Question

The general solution of the equation \[\sin 3x = 0\], is
A) \[x = 3n\pi ,n \in I\]
B) \[x = \dfrac{{n\pi }}{3},n \in I\]
C) \[x = \left( {2n + 1} \right)\dfrac{\pi }{6},n \in I\]
D) None of these

Answer 1

Hint: As we can see that the given equation is a trigonometric equation, we will use the formula of trigonometric equations to solve this question. First, we will write the right-hand side of the given equation in terms of sine function then with the help of a formula for trigonometric equations we will find the general value of \[x\].

Formula used:
If \[\sin \theta = \sin \alpha \], then
\[\theta = n\pi + {\left( { - 1} \right)^n}\alpha \], here, \[n \in I\]

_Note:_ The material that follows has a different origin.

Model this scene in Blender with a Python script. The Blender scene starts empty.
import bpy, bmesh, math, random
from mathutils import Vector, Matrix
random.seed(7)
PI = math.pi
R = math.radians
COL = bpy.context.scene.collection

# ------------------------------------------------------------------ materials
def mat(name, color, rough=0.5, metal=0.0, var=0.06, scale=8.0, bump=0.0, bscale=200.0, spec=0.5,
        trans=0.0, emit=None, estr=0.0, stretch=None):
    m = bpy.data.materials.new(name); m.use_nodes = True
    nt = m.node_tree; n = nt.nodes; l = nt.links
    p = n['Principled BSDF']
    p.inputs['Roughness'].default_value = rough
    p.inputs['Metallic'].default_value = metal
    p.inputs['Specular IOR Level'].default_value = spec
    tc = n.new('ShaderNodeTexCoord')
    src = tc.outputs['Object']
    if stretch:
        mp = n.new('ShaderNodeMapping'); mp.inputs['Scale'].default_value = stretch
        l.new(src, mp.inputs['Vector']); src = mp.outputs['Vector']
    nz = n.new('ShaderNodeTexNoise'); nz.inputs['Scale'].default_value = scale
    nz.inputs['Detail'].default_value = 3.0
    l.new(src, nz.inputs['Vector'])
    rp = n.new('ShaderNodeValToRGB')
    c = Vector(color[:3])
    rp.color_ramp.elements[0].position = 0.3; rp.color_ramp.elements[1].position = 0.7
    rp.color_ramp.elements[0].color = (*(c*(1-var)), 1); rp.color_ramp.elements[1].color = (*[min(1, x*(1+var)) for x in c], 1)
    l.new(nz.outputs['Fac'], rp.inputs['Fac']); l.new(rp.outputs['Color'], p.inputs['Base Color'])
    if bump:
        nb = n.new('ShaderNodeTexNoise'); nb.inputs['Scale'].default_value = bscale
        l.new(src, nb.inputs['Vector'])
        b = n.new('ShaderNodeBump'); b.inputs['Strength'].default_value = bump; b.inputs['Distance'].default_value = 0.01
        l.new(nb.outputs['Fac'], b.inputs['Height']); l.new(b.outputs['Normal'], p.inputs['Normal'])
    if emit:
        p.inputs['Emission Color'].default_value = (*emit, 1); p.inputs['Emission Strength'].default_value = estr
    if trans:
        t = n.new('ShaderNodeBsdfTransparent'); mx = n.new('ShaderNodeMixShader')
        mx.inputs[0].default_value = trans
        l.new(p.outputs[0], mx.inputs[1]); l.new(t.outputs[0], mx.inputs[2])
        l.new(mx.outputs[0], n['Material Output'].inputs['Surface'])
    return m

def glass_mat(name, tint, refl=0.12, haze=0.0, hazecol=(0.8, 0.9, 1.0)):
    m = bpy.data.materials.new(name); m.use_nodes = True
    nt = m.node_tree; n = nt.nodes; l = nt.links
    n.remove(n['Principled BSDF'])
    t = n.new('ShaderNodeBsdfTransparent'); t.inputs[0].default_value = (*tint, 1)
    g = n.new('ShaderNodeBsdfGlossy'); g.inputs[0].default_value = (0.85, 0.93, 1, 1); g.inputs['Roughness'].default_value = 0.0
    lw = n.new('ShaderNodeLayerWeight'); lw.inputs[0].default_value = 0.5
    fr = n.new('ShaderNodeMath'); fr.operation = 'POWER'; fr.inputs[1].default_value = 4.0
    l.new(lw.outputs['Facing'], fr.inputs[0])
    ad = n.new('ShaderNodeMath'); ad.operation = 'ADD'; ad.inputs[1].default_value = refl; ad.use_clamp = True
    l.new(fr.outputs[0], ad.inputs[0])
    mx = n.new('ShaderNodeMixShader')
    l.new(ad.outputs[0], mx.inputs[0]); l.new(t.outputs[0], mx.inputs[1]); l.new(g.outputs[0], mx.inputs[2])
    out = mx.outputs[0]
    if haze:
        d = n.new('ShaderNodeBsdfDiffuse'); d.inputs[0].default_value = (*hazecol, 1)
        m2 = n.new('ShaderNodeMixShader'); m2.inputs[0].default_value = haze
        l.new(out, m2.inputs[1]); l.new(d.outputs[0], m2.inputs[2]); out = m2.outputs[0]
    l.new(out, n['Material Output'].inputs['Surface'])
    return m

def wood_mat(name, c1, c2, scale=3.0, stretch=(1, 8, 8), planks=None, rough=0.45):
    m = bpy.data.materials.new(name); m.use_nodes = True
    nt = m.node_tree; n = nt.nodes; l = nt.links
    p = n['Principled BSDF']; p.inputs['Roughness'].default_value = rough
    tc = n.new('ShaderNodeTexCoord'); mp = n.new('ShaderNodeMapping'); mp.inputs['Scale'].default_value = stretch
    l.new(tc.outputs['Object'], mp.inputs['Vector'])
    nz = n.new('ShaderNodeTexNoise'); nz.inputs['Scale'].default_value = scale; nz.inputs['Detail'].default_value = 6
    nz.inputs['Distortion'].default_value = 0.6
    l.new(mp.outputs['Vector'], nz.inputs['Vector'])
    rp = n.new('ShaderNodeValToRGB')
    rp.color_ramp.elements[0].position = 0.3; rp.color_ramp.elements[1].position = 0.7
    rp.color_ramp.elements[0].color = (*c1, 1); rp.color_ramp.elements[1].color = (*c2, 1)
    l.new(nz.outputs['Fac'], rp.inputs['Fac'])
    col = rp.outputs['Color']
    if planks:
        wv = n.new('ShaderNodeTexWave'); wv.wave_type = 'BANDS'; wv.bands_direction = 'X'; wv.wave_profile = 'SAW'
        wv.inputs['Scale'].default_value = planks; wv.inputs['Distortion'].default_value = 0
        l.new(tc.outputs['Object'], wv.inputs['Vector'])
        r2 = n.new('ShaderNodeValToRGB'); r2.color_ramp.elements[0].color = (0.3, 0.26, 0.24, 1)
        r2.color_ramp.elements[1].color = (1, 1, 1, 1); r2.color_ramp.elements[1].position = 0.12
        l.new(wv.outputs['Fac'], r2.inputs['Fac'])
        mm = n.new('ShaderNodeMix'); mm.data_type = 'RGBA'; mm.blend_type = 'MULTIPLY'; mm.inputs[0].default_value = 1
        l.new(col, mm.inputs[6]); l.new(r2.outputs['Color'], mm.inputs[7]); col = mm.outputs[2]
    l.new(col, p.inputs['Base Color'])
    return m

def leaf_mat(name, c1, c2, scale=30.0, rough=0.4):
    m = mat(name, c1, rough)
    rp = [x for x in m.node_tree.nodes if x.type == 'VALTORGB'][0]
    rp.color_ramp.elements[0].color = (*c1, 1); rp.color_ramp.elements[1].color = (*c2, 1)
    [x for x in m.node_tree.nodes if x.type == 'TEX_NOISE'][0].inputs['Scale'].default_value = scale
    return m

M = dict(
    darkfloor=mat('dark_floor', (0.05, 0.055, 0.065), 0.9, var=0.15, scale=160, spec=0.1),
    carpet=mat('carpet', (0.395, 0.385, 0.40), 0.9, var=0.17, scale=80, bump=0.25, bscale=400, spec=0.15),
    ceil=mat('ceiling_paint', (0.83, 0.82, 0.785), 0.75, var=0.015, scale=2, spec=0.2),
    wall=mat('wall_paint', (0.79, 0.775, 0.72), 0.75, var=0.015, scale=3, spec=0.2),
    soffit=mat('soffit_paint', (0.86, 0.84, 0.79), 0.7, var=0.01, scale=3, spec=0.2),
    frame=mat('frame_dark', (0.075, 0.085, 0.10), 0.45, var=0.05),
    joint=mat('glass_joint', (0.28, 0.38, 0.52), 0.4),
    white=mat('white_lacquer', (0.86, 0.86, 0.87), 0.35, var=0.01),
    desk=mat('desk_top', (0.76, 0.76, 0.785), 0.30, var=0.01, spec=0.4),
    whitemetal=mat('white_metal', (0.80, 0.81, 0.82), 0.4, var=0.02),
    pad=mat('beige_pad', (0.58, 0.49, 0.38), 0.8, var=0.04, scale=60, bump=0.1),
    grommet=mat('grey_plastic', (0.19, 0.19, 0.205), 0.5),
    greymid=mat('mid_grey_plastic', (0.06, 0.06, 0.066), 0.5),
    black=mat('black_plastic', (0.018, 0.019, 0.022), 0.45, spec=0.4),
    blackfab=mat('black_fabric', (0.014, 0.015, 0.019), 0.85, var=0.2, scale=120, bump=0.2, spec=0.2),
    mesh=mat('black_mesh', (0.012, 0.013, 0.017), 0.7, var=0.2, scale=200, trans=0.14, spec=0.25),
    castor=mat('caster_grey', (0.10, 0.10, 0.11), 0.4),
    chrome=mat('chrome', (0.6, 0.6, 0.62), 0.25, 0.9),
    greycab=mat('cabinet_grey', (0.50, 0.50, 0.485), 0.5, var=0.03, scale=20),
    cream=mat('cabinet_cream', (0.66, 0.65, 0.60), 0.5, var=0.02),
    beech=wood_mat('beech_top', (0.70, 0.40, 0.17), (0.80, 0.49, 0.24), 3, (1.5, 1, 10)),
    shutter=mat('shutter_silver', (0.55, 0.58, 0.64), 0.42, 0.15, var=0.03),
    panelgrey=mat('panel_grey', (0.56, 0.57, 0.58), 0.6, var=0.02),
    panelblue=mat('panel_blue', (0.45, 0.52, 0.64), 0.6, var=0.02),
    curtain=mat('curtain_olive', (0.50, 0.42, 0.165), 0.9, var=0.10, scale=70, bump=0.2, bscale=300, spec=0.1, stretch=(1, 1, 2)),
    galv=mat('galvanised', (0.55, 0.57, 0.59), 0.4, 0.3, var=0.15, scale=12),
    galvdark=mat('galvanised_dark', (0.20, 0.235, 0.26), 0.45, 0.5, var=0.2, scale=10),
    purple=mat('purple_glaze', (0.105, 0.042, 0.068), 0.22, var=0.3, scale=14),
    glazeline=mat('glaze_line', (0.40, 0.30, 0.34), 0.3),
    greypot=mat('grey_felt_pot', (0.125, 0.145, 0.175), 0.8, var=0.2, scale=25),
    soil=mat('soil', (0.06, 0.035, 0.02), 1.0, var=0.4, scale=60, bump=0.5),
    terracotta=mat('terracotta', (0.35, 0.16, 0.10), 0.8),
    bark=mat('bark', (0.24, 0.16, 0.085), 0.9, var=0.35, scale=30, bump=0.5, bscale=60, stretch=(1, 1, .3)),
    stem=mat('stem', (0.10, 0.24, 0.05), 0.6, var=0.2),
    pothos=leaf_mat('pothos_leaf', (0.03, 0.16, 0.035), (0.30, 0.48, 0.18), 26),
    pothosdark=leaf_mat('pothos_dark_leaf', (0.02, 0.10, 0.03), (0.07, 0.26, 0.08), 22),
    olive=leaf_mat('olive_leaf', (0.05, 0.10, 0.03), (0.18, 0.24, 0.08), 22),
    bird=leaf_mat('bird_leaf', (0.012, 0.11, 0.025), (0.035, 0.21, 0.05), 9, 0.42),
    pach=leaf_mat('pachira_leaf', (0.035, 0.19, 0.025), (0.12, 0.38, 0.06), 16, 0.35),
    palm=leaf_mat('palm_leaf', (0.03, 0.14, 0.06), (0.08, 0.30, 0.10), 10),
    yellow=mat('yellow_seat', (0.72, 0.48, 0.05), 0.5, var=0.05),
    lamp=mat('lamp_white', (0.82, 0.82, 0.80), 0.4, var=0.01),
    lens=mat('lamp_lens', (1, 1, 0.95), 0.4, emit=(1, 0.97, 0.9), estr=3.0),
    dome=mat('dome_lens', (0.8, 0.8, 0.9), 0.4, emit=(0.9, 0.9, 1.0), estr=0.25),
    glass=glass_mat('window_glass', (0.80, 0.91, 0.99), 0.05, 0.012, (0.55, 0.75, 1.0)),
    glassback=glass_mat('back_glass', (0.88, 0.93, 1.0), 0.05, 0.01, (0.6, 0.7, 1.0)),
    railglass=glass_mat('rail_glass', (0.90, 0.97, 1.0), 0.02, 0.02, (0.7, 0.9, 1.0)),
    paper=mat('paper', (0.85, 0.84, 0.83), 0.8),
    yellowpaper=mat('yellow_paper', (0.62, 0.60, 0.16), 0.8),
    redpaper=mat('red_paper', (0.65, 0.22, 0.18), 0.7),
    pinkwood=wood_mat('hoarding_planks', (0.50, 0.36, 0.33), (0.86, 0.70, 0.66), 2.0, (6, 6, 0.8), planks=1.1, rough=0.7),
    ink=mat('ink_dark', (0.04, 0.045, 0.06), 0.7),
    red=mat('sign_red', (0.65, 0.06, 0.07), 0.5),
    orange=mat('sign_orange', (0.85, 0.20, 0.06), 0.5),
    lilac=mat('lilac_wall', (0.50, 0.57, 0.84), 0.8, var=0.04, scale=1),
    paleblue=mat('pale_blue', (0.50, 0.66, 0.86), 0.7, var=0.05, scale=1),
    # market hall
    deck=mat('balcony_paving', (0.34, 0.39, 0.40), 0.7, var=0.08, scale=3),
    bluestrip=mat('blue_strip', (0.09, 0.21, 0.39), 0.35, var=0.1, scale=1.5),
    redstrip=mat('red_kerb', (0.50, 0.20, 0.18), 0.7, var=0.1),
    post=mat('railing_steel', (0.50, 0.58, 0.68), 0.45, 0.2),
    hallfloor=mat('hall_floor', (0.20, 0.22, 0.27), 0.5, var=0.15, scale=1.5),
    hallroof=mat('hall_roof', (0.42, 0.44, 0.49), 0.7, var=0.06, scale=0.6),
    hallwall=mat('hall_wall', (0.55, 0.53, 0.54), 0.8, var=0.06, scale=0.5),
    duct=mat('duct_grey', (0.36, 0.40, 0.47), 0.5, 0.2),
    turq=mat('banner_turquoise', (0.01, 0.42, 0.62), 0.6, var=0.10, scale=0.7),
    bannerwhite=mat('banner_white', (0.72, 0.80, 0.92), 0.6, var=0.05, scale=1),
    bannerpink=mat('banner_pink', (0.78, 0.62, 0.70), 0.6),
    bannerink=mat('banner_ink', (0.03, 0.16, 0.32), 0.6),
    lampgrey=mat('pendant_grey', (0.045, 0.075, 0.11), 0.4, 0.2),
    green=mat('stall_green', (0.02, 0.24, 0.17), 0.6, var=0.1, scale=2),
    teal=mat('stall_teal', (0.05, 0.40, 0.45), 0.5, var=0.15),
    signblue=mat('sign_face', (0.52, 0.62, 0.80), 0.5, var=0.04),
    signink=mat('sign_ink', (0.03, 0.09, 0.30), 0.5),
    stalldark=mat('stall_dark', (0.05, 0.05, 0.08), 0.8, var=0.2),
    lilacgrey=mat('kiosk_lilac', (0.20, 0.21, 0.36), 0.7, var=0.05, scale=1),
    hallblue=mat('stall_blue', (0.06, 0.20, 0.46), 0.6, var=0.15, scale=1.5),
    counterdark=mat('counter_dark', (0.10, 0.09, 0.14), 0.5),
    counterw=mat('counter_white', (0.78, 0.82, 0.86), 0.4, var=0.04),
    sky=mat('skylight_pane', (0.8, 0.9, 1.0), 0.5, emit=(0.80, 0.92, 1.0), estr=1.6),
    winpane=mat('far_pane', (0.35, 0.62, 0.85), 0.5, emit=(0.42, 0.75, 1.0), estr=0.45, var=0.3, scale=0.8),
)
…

Complete step by step answer:
Given, \[\sin 3x = 0\]
We know that \[\sin {0^ \circ } = 0\]. So, we can replace the zero in the right-hand side of the above equation by using this trigonometric value. So, on replacing we get,
\[ \Rightarrow \sin 3x = \sin {0^ \circ }\]
Now from the formula for trigonometric equations we know that when \[\sin \theta = \sin \alpha \], then
\[\theta = n\pi + {\left( { - 1} \right)^n}\alpha \] and \[n \in I\]
Here,
\[\theta = 3x\]
\[\alpha = 0\]
So, now we get,
\[ \Rightarrow 3x = n\pi + {\left( { - 1} \right)^n}0\]
We can see that the second term in the right-hand side will become zero. So, we get,
\[ \Rightarrow 3x = n\pi \]
On further simplification we get:
\[ \Rightarrow x = \dfrac{{n\pi }}{3}\] and \[n \in I\]
Therefore, option (B) is correct.

Note:
Here, one important point to note is that \[n \in I\] and we have to write it in our solution.
We can also solve this question more specifically by writing the general solution for the trigonometric equation \[\sin \theta = 0\].
The general solution for the trigonometric equation \[\sin \theta = 0\] is given by;
\[\theta = n\pi ,n \in I\]
Let’s solve the question by using this specific result. We have,
\[\sin 3x = 0\]
Now we will use the formula that when \[\sin \theta = 0\], \[\theta = n\pi ,n \in I\].
Here, we have \[\theta = 3x\], so we get,
\[ \Rightarrow 3x = n\pi \]
\[ \Rightarrow x = \dfrac{{n\pi }}{3},n \in I\]
One thing we should note here is that \[\theta = n\pi ,n \in I\], is applicable only when \[\sin \theta = 0\].
But \[\theta = n\pi + {\left( { - 1} \right)^n}\alpha \], is always applicable whenever \[\sin \theta = \sin \alpha \].
We can say that \[\sin \theta = 0\] is a special case of \[\sin \theta = \sin \alpha \] with \[\alpha = 0\].